Great lawyers don't sell forms

Here’s a LinkedIn question about LLC operating agreements. The poster wonders whether the operating agreement he received from the entity formation company is a little “generic” and asks the forum for specific advice about what should be included.

The answers point to some provisions that should be included (division of gains and losses, breakup/buyout/dissolution schemes, and tax matters). To their credit, although the typical reader in this situation won’t necessarily see it that way, the lawyers all mentioned that the poster should use a lawyer to get the right agreement.

Just because you can put down the same words on paper that a lawyer uses doesn’t mean you have a good agreement. (Personal example: I recently reviewed a document that the other lawyer assured me was used by several lawyers in that field and “no one had a problem with it.” That claim unfortunately led me to believe that several of the lawyer’s professional colleagues also could not draft well-written agreements. The caveat about copying down words not being the same as drafting applies to lawyers, too!)

After all, there is always a disconnect between the universe of possible terms and those that are right for you and your company and your team and your investors and your business partners and your suppliers and your customers.

This is why we have lawyers. I don’t create value by keeping a generic form secret from you. Good lawyers don’t create value by hiding explanations of the form from you (see my discussion of Wilson Sonsini’s term sheet generator).

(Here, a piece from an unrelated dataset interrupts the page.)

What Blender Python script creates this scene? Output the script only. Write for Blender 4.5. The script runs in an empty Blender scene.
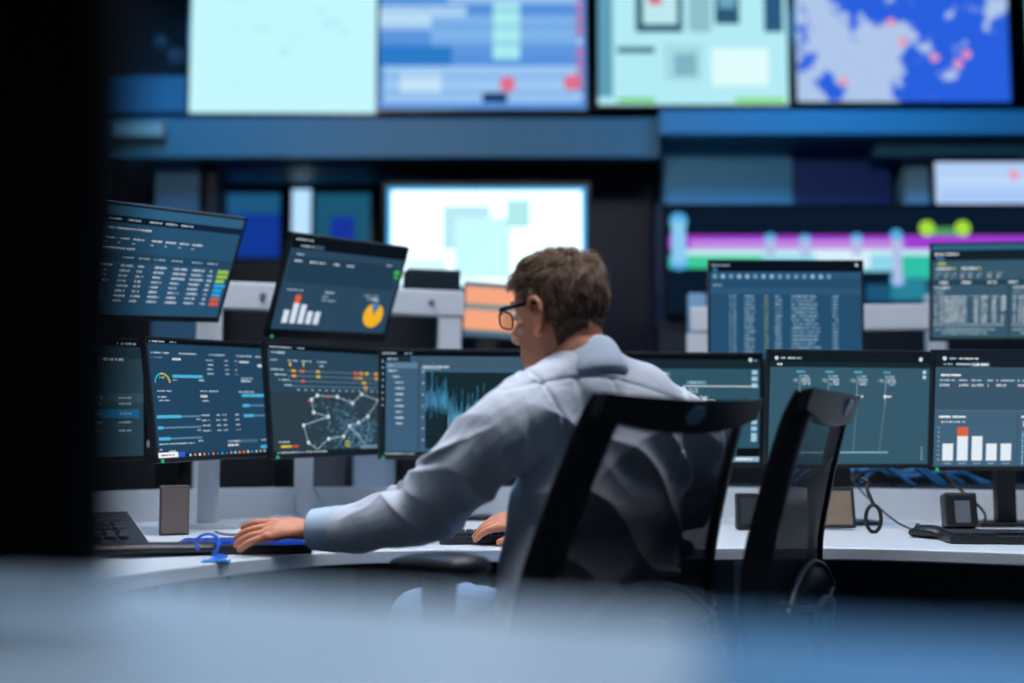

Great lawyers create value by giving you reliable outcome-focused answers like these:

  • Here’s the absolute right answer.
  • Here’s the best answer for you, balancing everything in the way that I understand everything that I know is important to you and everything that I know would be important to you if you knew about it.
  • Here’s the mostly right answer for your situation, and the cost of having the wrong answer now isn’t worth the cost of getting the absolute right answer.
  • Here’s a good working answer, and we’ll hedge our bets in case I’m wrong.
  • I don’t know, and we’ll find the answer.
  • I don’t know, but I do know that this is a big freaking deal so don’t do anything until I come back to you with the absolute right answer.

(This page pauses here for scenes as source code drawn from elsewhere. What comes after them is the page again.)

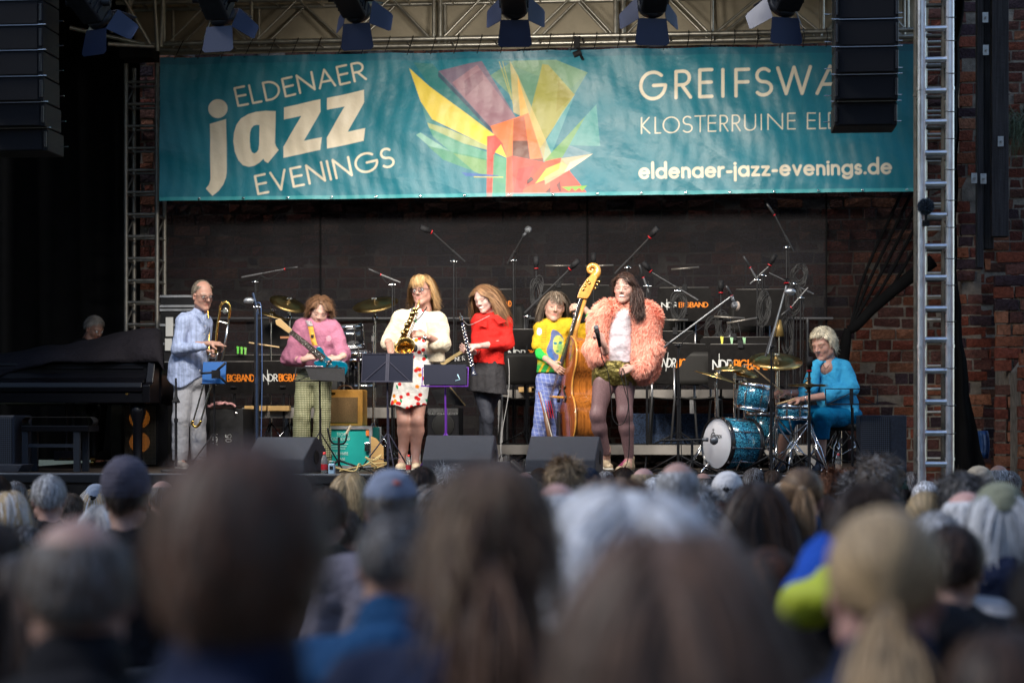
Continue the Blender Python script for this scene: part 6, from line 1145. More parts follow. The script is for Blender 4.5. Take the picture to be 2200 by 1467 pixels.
for i, (px, py, cc) in enumerate(((1551, 731, (.65, .6, .08)), (1572, 733, (.3, .5, .3)), (1599, 733, (.3, .55, .3)), (511, 752, (.1, .5, .05)), (519, 753, (.15, .55, .06)), (527, 754, (.2, .5, .1)))):
    yy = 18.44 if i < 3 else 19.2; c = W(px, py, yy); b = MB().prism([c+V(-.008, 0, -.035), c+V(.008, 0, -.035), c+V(.014, 0, .035), c+V(-.006, 0, .03)], V(0, -.006, 0), V(0, .006, 0)).prism([c+V(-.004, 0, -.03), c+V(.010, 0, -.035), c+V(-.004, 0, .04), c+V(-.016, 0, .032)], V(0, .008, 0), V(0, .016, 0))
    tag(obj('clothes_peg', b, mat('peg_%d' % i, cc, .5)), ['yellow clothes peg on the large lettered desk', 'middle green clothes peg on the large lettered desk', 'right green clothes peg on the large lettered desk', 'left one of three green pegs above the low left desks', 'middle one of three green pegs above the low left desks', 'right one of three green pegs above the low left desks'][i], 'clothes peg', 'coloured clothes pegs on the music desks')
# ---------- folding stands of the soloists
def fold_stand(label, x0, y0, x1, y1, Y, m_, wire=True, panel=None, pole_top=None, tilt=15, base_r=.26, ledge=True):
    cx = (x0+x1)/2; c = W(cx, y1, Y); wd, ht = M_(x1-x0, Y), M_(y1-y0, Y); base = onfloor(cx+2, Y+.05); t = thing('music_stand', label, 'music stand', base, 'music stands of the soloists'); up = unit(V(0, math.sin(R(tilt)), math.cos(R(tilt))))
    F = lambda u, v, h=0: c+V(u*wd, 0, 0)+up*(v*ht)+V(0, -h, 0)
    if panel is not None: obj('panel', MB().prism([F(-.5, 0), F(.5, 0), F(.5, 1), F(-.5, 1)], V(0, -.003, 0), V(0, .003, 0)), panel, t, bevel=.002)
    if wire:
        b = MB(); 
        for a_, b_ in (((-.5, 0), (-.5, 1)), ((.5, 0), (.5, 1)), ((-.5, 1), (.5, 1)), ((-.5, 0), (.5, 0)), ((-.45, 0), (0, .75)), ((.45, 0), (0, .75)), ((0, 0), (0, 1))): b.cyl(F(*a_, .008), F(*b_, .008), .0045, n=6)
        b.prism([F(-.035, -.02, .006), F(.035, -.02, .006), F(.035, 1, .006), F(-.035, 1, .006)], V(0, -.004, 0), V(0, .004, 0)); obj('frame', b, m_, t)
    if ledge: obj('ledge', MB().box(F(0, -.02, .02), (wd*1.02, .05, .008)), m_, t)
    b = MB().cyl(base+V(0, 0, .25), F(0, .1, -.01), .008); b.cyl(base+V(0, 0, .02), base+V(0, 0, .55), .011); obj('pole', b, m_, t); b = MB()
    for k in range(3):
        a = .9+k*2*math.pi/3; f = base+V(base_r*math.cos(a), base_r*math.sin(a), .01); b.tube([base+V(0, 0, .34), f], .006, 6); b.tube([base+V(0, 0, .10), base+(f-base)*.55+V(0, 0, .12)], .004, 5)
    obj('legs', b, m_, t); return t
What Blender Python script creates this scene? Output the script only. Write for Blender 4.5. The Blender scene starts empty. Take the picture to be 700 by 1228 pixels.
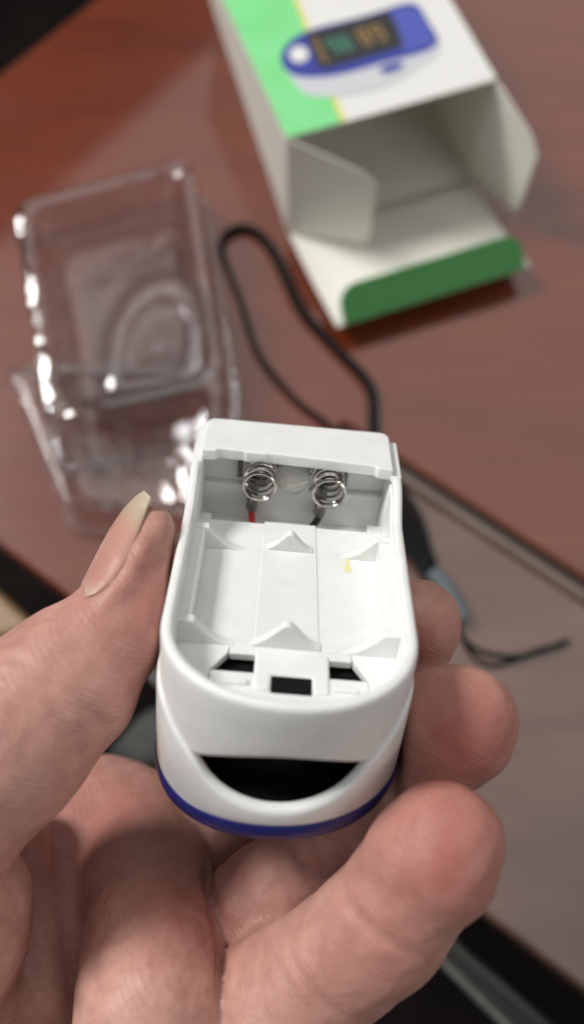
import bpy, bmesh, math, random
import numpy as np
from mathutils import Vector, Matrix

random.seed(4)
rng = np.random.default_rng(4)
MM = 0.001
scene = bpy.context.scene
COL = scene.collection

# ------------------------------------------------------------------ camera
PITCH = math.radians(69.1)
CAM = np.array([0.0, 0.0, 256.4])            # mm above the table top
FPX = 1063.0                                  # focal length in pixels of a 700x1228 frame
cp, sp = math.cos(PITCH), math.sin(PITCH)
RC = np.array([[1, 0, 0], [0, sp, -cp], [0, cp, sp]])   # columns: right, up, back

cam_data = bpy.data.cameras.new('camera')
cam = bpy.data.objects.new('camera', cam_data)
COL.objects.link(cam)
cam.location = Vector(CAM * MM)
cam.rotation_euler = (math.pi / 2 - PITCH, 0, 0)
cam_data.sensor_fit = 'VERTICAL'
cam_data.sensor_height = 24.0
cam_data.sensor_width = 24.0
cam_data.lens = 24.0 * FPX / 1228.0
cam_data.clip_start = 0.01
cam_data.clip_end = 20.0
cam_data.dof.use_dof = True
cam_data.dof.focus_distance = 0.131
cam_data.dof.aperture_fstop = 6.3
scene.camera = cam

# ------------------------------------------------------------------ light
world = bpy.data.worlds.new('World')
scene.world = world
world.use_nodes = True
world.node_tree.nodes['Background'].inputs[0].default_value = (0.95, 0.95, 0.95, 1)
world.node_tree.nodes['Background'].inputs[1].default_value = 0.115


def area_lamp(name, loc, target, sx, sy, power, color, shape='RECTANGLE'):
    l = bpy.data.lights.new(name, 'AREA')
    l.shape = shape
    l.size = sx
    l.size_y = sy
    l.energy = power
    l.color = color
    o = bpy.data.objects.new(name, l)
    COL.objects.link(o)
    o.location = loc
    d = Vector(target) - Vector(loc)
    o.rotation_euler = d.to_track_quat('-Z', 'Y').to_euler()
    return o


area_lamp('ceiling_lamp', (-0.95, 0.62, 1.22), (0, 0.08, 0.05), 0.42, 0.42, 21.5, (1.0, 0.975, 0.94), 'DISK')
pan = area_lamp('ceiling_panel', (0.575, 1.335, 1.9), (0.575, 1.335, 0), 2.9, 2.68, 22.0, (1.0, 0.965, 0.91))
pan.rotation_euler = (0, 0, math.radians(51.7))
area_lamp('window_light', (-1.3, -0.30, 0.75), (0, 0.02, 0.15), 0.5, 0.7, 2.0, (0.92, 0.96, 1.0))
area_lamp('fill_light', (1.15, -0.95, 0.75), (0, 0.15, 0.03), 0.6, 0.5, 4.0, (1.0, 0.97, 0.93))  # added fill with no known source, brightens the carton's inside
scene.view_settings.view_transform = 'Standard'
scene.view_settings.look = 'None'
scene.view_settings.exposure = 0.0
scene.view_settings.gamma = 1.0
scene.cycles.max_bounces = 12
scene.cycles.transmission_bounces = 10
scene.cycles.transparent_max_bounces = 16
scene.cycles.use_denoising = True
scene.cycles.sample_clamp_indirect = 6.0

# ------------------------------------------------------------------ space helpers (all in mm)


def cam2w(p):
    return CAM + RC @ np.asarray(p, float)


def at_depth(px, py, d):
    """camera-space point on the sight line of a photo pixel, d mm in front of the lens"""
    return np.array([(px - 350) / FPX * d, -(py - 614) / FPX * d, -d])


def on_table(px, py, z=0.0):
    """world point where the sight line of a photo pixel meets height z"""
    d = RC @ np.array([(px - 350) / FPX, -(py - 614) / FPX, -1.0])
    s = (z - CAM[2]) / d[2]
    return CAM + s * d


# ------------------------------------------------------------------ object helpers
def tag(o, label=None, cat=None, group=None, kind=None):
    if label: o['label'] = label
    if cat: o['category'] = cat
    if group: o['group'] = group
    if kind: o['kind'] = kind
    return o


def link(name, me, mat=None, parent=None):
    o = bpy.data.objects.new(name, me)
    COL.objects.link(o)
    if mat is not None:
        me.materials.clear()
        me.materials.append(mat)
    if parent is not None:
        o.parent = parent
    return o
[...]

… and explaining those things to you. What I do for clients, across all kinds of engagements, transactions, litigation, counseling, and advising, often falls into one of these big three areas: identifying risks, managing (by eliminating or mitigating) risk, and helping them make informed decisions.

That’s how a lawyer creates value for you. If you’re not getting that, and you don’t have the experience to supply those answers yourself, keep looking.